The happiest and blessing thing in my life is, I thanks god that given me such experiences.
Experience in loving the people around me.
Experience in being loved by the person that I really care.
Experience in forgive people that willing to have a change.
Experience in tolerates in every kind of relationship.
Experience in tearing my own heart into pieces and puzzled it back into a heart shape.
What makes me in thousand or million pieces, they will come back with sincerity.
Because each piece of mine, sparkling and shining into their eyes.
Eyes seen something that we never dream about, and we start to believe.
Trust, is the forever key of our pandora box. =)
Look, why am I sound so different today?
Are you guys curious why am I being so optimistic after such a long time never touch on my blog?
=D
Glad to share, I learnt something again ;")
Few months ago, every morning I wake up, I worry that I missed out something, or I lose something.
I always says "I lose something very important in my life that I couldn't hold it tide".
Guess what, at that moment and after, I really want to hold it tide.
Unfortunately, there's something call "impossible" in our life.
Like 2 parallel lines, they will never have chance to meet, they only got rights to looking at each other face to face.
It's so cruel.
Like, we looking at a favourite handbag, but we are not affordable to have it, force to give it up, and someone pick'em up, bought them, and love them.
We just look at 'em.
For me, that's already a killer.
A knife that cutting my hearts into pieces.

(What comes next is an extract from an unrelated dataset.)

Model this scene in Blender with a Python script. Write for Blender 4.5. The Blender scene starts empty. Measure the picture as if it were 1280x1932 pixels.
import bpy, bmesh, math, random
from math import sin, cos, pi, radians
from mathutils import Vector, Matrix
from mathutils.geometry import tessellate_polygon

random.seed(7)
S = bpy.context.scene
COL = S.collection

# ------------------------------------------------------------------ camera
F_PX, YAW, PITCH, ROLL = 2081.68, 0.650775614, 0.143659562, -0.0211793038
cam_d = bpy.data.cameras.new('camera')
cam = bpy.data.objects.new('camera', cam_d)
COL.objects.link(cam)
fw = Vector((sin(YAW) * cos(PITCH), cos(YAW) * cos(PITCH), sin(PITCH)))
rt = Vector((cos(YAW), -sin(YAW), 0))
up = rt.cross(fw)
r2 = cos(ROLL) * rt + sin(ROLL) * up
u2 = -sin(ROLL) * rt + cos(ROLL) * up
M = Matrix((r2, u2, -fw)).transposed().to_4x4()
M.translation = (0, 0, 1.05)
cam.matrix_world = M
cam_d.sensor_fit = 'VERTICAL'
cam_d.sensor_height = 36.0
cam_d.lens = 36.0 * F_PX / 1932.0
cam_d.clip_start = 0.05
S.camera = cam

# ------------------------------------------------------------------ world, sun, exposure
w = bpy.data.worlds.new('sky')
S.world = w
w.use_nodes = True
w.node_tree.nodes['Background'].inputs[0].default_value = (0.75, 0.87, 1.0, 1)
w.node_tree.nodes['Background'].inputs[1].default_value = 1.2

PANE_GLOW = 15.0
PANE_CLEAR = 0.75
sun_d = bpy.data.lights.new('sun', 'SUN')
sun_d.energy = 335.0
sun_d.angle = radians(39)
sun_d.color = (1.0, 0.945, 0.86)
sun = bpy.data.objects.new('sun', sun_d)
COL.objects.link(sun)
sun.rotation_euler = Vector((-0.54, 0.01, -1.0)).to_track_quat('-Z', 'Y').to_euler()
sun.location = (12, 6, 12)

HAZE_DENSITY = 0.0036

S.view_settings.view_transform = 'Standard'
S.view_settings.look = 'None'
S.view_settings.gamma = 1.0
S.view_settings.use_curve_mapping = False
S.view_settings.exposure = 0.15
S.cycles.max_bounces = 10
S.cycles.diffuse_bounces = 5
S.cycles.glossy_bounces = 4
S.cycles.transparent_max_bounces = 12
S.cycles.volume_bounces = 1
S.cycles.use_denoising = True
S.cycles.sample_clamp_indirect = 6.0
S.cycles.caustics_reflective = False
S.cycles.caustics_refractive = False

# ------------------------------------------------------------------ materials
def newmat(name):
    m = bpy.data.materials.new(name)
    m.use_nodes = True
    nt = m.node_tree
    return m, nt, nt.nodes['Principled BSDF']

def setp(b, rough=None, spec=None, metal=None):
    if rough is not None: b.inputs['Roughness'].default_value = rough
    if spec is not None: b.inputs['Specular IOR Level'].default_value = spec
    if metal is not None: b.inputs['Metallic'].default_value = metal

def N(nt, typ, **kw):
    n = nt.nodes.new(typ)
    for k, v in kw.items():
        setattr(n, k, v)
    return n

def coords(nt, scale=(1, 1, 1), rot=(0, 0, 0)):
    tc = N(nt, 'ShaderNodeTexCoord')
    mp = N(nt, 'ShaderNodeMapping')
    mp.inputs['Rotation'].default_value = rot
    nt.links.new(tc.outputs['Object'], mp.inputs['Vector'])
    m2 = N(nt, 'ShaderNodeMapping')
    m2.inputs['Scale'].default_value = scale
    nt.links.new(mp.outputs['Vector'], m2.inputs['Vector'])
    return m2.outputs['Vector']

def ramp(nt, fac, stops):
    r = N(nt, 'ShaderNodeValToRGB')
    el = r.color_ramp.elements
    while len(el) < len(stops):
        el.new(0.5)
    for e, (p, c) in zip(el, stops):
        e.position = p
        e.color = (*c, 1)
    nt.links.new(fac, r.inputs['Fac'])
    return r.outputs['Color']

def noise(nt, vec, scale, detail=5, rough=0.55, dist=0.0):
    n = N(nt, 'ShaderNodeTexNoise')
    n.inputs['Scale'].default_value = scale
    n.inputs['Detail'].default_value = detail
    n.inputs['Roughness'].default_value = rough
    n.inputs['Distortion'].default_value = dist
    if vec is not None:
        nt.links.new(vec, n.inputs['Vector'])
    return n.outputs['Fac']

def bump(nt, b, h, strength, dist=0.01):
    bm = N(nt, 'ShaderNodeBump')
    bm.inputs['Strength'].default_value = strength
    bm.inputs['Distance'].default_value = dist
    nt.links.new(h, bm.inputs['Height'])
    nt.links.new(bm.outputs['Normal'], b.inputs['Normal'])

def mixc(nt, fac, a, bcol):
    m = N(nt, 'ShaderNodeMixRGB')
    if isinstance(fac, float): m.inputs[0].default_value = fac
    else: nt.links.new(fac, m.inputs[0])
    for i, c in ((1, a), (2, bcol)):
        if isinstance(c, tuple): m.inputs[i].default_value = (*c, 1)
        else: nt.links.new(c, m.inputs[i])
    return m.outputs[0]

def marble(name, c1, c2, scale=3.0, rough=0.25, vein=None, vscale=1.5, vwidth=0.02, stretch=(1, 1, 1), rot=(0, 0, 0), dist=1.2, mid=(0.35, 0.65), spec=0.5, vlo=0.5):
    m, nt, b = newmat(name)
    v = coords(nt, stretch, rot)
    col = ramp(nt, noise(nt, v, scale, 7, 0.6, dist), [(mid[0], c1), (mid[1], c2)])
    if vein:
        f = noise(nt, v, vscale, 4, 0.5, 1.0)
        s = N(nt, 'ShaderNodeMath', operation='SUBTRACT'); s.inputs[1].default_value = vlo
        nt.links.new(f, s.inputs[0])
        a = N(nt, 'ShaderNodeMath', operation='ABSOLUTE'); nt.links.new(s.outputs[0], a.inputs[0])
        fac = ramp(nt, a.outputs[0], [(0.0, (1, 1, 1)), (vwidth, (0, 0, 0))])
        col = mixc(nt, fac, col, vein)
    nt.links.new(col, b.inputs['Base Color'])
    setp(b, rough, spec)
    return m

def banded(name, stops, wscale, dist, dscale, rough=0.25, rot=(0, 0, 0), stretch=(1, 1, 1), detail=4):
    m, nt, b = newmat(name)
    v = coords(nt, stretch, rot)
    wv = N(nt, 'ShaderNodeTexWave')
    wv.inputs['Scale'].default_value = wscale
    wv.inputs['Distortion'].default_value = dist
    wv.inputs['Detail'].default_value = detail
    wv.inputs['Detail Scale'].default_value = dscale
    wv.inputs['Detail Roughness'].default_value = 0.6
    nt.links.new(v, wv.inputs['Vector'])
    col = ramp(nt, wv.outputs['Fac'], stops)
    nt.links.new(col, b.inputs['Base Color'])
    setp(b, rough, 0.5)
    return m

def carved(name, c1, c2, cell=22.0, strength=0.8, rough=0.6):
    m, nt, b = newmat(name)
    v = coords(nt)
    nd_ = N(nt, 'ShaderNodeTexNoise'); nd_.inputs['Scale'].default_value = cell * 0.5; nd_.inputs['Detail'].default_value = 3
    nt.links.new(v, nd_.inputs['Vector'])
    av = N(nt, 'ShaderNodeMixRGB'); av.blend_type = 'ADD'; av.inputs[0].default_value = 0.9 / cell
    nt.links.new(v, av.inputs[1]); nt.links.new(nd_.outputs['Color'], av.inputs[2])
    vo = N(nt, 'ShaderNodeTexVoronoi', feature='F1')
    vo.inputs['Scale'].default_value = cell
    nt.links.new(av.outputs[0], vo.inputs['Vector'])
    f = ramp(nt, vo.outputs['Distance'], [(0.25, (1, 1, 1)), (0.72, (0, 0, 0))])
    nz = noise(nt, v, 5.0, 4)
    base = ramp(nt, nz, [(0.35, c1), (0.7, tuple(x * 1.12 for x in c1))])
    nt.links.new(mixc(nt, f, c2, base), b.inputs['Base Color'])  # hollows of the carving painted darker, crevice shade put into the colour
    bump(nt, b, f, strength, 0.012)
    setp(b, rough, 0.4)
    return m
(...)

So true, I never want to have that feel.
However, I still always have it, at the time I am still dreaming.
Still remember that, there's a very sad morning that I awoke and realized that, it was just a dream.
The dream that never come true.
Opened up my eyes, look around...
There's a very very familiar sleeping face lying beside me.
And, I'm on his arm.
Since that moment, I knew that something that never comes, we may lead them to our dream.
Even though its not come true, but still we remain theirs beautiful and gorgeous.
I am so bless to have everything right now.
A very strong arm to lean on, a very familiar face to look at, a very warm hug to have, a very playful life I have.
That's when the time That I really awoke from a sweet dream.
Although it will never come true anymore, i know it is somewhere in my heart, in my mind.
When it is missing me, it will knocking my dream door, and come into my dreaming life.